Second Time Around d. Adrian Shergold (Funny Cow, Mad Dogs, He Kills Coppers, Clapham Junction, Pierrepoint, Dirty Filthy Love), scr. Daniel Boyle.
Kenneth Colley, Jenny Laird (Black Narcissus), Pat Heywood, Chris Ecclestone, Sam Kelly, Ann Bell, and the very recognisable Oliver Ford Davies as the wrongly accused man. Dexter is behind Morse at pub.
There are two lines in this which I think crop up in Endeavour. 1. Pathologist: 'I always use simple language where the police are involved' and 2. Morse is 'a great detective but a poor policeman'.
Death of retired detective links to old case of murder of little girl, who Morse discovered. Good original story. Features great aria - Puccini's 'Senza Mamma' from 'Suor Angelica'.
Fat Chance d. Roy Battersby, scr. Alma Cullen (one of her four. She also wrote a Morse-Lewis theatre play 'House of Ghosts' (also broadcast on Radio 4) in 2010, set in 1987.
Good pot shots at slimming industry (Lewis's wife Val is threatening to join) combined with death of activist female cleric. Intriguing storyline. Maurice Denham (elderly priest), David Gant (loopy cleric), Maggie O'Neill (Shameless, Eastenders), Caroline Ryder, Tilly Vosburgh.
Good aria this time from Mozart ('Vesperae Solemnes de Confessore').
Am I the only one who noticed the WPC at the station is referred to as 'Bright' - the daughter...?
Who Killed Harry Field? d. Colin Gregg, scr. Geoffrey Case.
Murdered artist is somehow connected to art forgery and a millionaire. Geraldine James, Ronald Pickup (Morse's art friend), John Castle, Vania Vilers, Freddie Jones.
Thaw's reactions are great, e.g. his very subtle facial expressions when talking to Nicola Cowper. But Whately's reactions also great: that 'here we go' look when Morse is in a mood.
When Lewis announces he won't be pursuing promotion (thus leaving Morse) for another year, at the end, you want a line from Morse, something, even 'I'm not unhappy to hear that, Lewis'. Does he ever call him by his first name?
Greeks Bearing Gifts d. Adrian Shergold, scr. Peter Nichols (Catch Us If You Can, Georgy Girl, A Day in the Life of Joe Egg, The National Health, Privates on Parade). With that distinguished lot you'd think it would be a cracking episode, but I found the ending particularly overwrought and stretched in the credibility department.
Still, fun along the way with Greek restaurants and shipping magnets, a dodgy property dealer and a trireme. With James Hazeldine, Jan Harvey, James Faulkner, Martin Jarvis. Dexter's a college porter.
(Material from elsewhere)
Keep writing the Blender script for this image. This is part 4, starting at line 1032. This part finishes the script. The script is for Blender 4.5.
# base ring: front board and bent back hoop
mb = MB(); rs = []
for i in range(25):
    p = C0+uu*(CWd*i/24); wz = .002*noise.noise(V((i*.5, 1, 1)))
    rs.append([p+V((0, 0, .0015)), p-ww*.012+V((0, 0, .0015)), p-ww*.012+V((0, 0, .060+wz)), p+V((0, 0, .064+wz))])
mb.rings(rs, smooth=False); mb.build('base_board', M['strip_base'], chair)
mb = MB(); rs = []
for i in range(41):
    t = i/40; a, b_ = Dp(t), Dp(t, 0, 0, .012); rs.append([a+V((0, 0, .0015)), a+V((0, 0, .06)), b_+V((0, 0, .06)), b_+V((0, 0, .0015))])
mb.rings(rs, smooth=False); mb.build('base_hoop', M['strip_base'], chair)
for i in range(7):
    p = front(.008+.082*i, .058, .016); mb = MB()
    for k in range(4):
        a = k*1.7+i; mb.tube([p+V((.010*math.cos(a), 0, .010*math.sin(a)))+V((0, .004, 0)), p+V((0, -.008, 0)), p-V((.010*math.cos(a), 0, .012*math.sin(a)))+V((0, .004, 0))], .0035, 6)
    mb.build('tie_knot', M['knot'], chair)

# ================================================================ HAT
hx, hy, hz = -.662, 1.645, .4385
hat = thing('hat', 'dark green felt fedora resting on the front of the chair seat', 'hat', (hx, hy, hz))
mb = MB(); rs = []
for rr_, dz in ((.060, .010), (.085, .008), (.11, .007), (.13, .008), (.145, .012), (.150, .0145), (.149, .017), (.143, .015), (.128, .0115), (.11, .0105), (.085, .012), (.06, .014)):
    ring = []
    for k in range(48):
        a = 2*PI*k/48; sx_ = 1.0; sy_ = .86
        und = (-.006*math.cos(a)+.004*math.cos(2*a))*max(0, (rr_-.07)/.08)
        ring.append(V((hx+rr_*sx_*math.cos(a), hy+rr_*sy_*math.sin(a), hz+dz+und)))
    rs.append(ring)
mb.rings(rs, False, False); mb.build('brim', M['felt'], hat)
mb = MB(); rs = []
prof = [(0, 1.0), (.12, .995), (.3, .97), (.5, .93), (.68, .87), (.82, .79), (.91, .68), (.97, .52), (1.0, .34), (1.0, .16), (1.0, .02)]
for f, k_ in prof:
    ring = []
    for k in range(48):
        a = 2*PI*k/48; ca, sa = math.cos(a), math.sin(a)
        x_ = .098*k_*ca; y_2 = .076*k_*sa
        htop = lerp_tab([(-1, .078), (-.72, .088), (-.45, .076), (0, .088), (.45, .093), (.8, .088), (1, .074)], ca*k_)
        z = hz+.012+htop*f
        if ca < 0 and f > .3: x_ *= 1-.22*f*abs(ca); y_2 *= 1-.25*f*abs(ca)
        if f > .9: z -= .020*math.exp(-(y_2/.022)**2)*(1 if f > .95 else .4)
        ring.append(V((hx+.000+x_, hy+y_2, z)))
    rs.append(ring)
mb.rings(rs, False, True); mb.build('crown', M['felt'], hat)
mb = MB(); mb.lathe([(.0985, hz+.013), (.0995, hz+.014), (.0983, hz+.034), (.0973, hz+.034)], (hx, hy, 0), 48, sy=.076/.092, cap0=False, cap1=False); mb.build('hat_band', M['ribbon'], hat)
I'm sure that swimming pool's featured in another episode...
Promised Land (or 'Morse Down Under') d. John Madden, scr. Julian Mitchell.
Indeed - it's almost a western, with Barrington's slide guitar, C&W sounding folk and a showdown at the old railway siding. Mitchell's sixth of ten, he definitely seems to be writing some of the best episodes. Morse and Lewis travel to New South Wales as the banged up 'Abingdon Gang' (see, western) might get out, and there's a missing link to a bad gangster.
Rhondda Findleton, John Jarratt, a young Noah Taylor, Max Phipps (detective) and Con O'Neill (whose distinctive husky Liverpudlian tones I recognised before seeing him, recently funny in Uncle).
Morse is especially grumpy as there's no decent beer, but in a moment of sublime tenderness calls Lewis 'Robbie' (for I think the first time).